How can I show that the following sigma algebras are equal?

Question

Let $\Omega$ be a set and $(B_n;~n\in \Bbb{N})$ it's partition. We define $G=\sigma(B_n)=\{\bigsqcup_{n\in L} B_n: L\subset \Bbb{N}\}$. Consider a random variable $V=\sum_{n\in \Bbb{N}}n1_{B_n}$ where $V:(\Omega,G)\rightarrow (E,\epsilon)$. I need to show that $\sigma(V)=G$.

I know that by definition $\sigma(V)=\{\Lambda \subset \Omega: V^{-1}(B)=\Lambda~~\text{for some}~~B\in \epsilon\}$. Now I thought that I can take $\Lambda\in \sigma(V)$ which means that $V^{-1}(B)=\Lambda$. But then clearly $\Lambda=\bigsqcup_{n\in L} B_n$ for some $L\subset \Bbb{N}$. Now let me take $C\in G$ which means that $G=\bigsqcup_{n\in L} B_n$. But then I somehow do not see how to continue to show that $C\in \sigma(V)$. I think in this direction we need to use the definition of $V$ but I somehow do not see how I should do it.
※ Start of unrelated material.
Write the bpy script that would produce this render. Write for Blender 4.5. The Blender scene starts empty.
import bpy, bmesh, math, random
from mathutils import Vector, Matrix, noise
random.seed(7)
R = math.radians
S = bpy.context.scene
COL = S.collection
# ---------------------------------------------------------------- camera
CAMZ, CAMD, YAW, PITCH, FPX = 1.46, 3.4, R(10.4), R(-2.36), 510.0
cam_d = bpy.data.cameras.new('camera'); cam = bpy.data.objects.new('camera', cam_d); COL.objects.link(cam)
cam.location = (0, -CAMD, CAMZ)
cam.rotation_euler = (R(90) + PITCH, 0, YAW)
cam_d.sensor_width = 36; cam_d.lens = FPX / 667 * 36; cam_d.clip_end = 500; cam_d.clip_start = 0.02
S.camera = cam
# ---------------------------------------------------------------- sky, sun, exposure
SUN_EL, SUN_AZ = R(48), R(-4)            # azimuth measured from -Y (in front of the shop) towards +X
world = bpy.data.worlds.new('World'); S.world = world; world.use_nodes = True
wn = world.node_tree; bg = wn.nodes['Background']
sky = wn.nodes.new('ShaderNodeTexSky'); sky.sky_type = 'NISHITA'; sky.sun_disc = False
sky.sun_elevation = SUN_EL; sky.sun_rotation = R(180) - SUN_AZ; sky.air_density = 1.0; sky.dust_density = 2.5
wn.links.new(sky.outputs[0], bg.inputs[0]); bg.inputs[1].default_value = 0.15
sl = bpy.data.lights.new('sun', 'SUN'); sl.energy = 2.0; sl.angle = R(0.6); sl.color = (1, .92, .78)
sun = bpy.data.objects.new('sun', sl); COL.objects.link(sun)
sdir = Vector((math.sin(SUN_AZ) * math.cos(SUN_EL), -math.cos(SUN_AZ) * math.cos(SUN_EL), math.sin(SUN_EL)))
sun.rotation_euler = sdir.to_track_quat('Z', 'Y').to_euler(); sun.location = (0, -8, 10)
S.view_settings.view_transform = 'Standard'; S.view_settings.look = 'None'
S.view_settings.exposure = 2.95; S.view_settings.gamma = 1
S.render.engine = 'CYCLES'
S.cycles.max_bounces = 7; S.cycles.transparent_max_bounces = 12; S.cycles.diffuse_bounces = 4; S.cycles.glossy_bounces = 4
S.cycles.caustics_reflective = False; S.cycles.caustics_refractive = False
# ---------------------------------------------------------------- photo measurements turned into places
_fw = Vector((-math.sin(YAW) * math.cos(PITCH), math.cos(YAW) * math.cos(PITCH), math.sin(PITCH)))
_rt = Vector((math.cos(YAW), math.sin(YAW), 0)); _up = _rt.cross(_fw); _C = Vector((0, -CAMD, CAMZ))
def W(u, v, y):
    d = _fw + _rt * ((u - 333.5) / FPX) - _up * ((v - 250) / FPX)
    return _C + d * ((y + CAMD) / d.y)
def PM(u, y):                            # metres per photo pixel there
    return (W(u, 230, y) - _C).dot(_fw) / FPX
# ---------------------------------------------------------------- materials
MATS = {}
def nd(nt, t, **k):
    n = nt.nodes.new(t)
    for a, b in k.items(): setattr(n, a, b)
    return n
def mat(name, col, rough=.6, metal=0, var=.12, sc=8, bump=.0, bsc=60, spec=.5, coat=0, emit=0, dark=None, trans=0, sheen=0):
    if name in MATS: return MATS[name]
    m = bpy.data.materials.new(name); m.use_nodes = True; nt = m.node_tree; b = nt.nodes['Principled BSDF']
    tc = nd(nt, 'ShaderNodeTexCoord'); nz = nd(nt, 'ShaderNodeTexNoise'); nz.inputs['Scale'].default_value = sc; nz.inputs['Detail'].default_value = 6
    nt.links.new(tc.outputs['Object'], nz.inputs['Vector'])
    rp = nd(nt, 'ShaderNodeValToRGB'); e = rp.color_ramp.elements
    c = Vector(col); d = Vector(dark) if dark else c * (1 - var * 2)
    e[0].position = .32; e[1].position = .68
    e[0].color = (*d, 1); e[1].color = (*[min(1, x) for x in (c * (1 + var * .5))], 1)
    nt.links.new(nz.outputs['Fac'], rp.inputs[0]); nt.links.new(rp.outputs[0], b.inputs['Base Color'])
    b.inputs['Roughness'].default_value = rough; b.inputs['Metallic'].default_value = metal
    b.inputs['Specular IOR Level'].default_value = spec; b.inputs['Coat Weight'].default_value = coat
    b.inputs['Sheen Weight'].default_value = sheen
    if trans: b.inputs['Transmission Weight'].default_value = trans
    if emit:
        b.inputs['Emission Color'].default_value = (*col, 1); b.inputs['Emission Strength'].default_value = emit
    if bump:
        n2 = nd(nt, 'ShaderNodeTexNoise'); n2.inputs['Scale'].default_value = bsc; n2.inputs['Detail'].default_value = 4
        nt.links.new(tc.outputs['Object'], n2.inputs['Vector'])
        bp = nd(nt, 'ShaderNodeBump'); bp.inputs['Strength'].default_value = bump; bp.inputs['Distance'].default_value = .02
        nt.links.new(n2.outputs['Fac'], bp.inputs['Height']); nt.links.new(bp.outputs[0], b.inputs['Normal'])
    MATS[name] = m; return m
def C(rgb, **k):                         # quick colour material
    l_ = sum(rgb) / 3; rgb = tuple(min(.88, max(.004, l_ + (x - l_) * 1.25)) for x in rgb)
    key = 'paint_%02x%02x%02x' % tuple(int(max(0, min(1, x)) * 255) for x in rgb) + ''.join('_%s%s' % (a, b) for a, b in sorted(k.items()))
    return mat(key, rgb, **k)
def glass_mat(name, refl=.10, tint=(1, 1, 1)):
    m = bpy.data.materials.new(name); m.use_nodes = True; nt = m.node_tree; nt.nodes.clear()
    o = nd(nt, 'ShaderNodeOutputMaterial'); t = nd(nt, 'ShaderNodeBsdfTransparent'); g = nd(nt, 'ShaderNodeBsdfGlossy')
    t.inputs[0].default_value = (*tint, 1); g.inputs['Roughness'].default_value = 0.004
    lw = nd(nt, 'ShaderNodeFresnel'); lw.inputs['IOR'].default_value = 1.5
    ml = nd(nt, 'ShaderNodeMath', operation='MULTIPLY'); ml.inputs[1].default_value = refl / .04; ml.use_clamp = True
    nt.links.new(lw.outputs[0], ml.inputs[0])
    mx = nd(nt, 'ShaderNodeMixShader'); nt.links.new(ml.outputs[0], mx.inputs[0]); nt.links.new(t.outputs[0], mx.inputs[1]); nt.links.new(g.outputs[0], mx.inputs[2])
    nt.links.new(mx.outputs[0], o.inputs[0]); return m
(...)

Maybe my idea is also totally wrong.

Can maybe someone help me further?

Answer 1

$(\subseteq)$. Note $V$ is real valued. Also $$\{\omega\in \Omega:V(\omega)\leq x\}=\bigcup_{k\leq \lfloor x\rfloor }B_k\in G,\,\quad \forall x\geq 1$$ $$\{\omega\in \Omega:V(\omega)\leq x\}=\emptyset \in G,\,\quad \forall x <1$$ By using the generator of the Borel sets $\{(-\infty,x],x \in \mathbb{R}\}$ we get $$\sigma(V)=\sigma(\{\{\omega\in \Omega:V(\omega)\leq x\},x \in \mathbb{R}\})\subseteq G$$ $(\supseteq)$. Note that $$C \in G\implies C =\bigcup_{k \in I}B_k,\,I \subseteq \mathbb{N}$$ for some $I$, and that $$V^{-1}(\{k\})=\{\omega \in \Omega:V(\omega)=k\}=B_k\implies C=\bigcup_{k \in I}V^{-1}(\{k\})\in \sigma(V)$$ But this means that $C \in \sigma(V),\forall C \in G$. So we conclude $G=\sigma(V)$.

Answer 2

The statement is true if a random variable is a measurable function $V:\Omega\rightarrow E$ to $E\subseteq\mathbb R$ equipped with the canonical $\sigma$-algebra (the Borel algebra induced by one of the equivalent norms).

In this case (or any case where $\{n\}\in\epsilon$ for all $n\in\mathbb N$) and for any $B\in\epsilon$ we have $V^{-1}(B)=V^{-1}(B\cap\mathbb N)=\bigsqcup_{n\in B\cap\mathbb N}B_n$ by the very definition of $V$, so $\sigma(V)\subseteq G$. Clearly, for any $B\subseteq\mathbb N$ and $\bigsqcup_{n\in B}B_n\in G$ we have $B\in\epsilon$ and $V^{-1}(B)=\bigsqcup_{n\in B}B_n$, so $G\subseteq\sigma(V)$.

For the general case, recall that $\epsilon_\circ=\{\emptyset,E\}$ is a $\sigma$-algebra. For $\epsilon=\epsilon_\circ$ we have $\sigma(V)=\{\emptyset,\Omega\}\subseteq G$, so $V$ is a random variable. But usually we don't have $\sigma(V)=G$ (say for $\Omega=\mathbb N$ with $B_n=\{n\}$).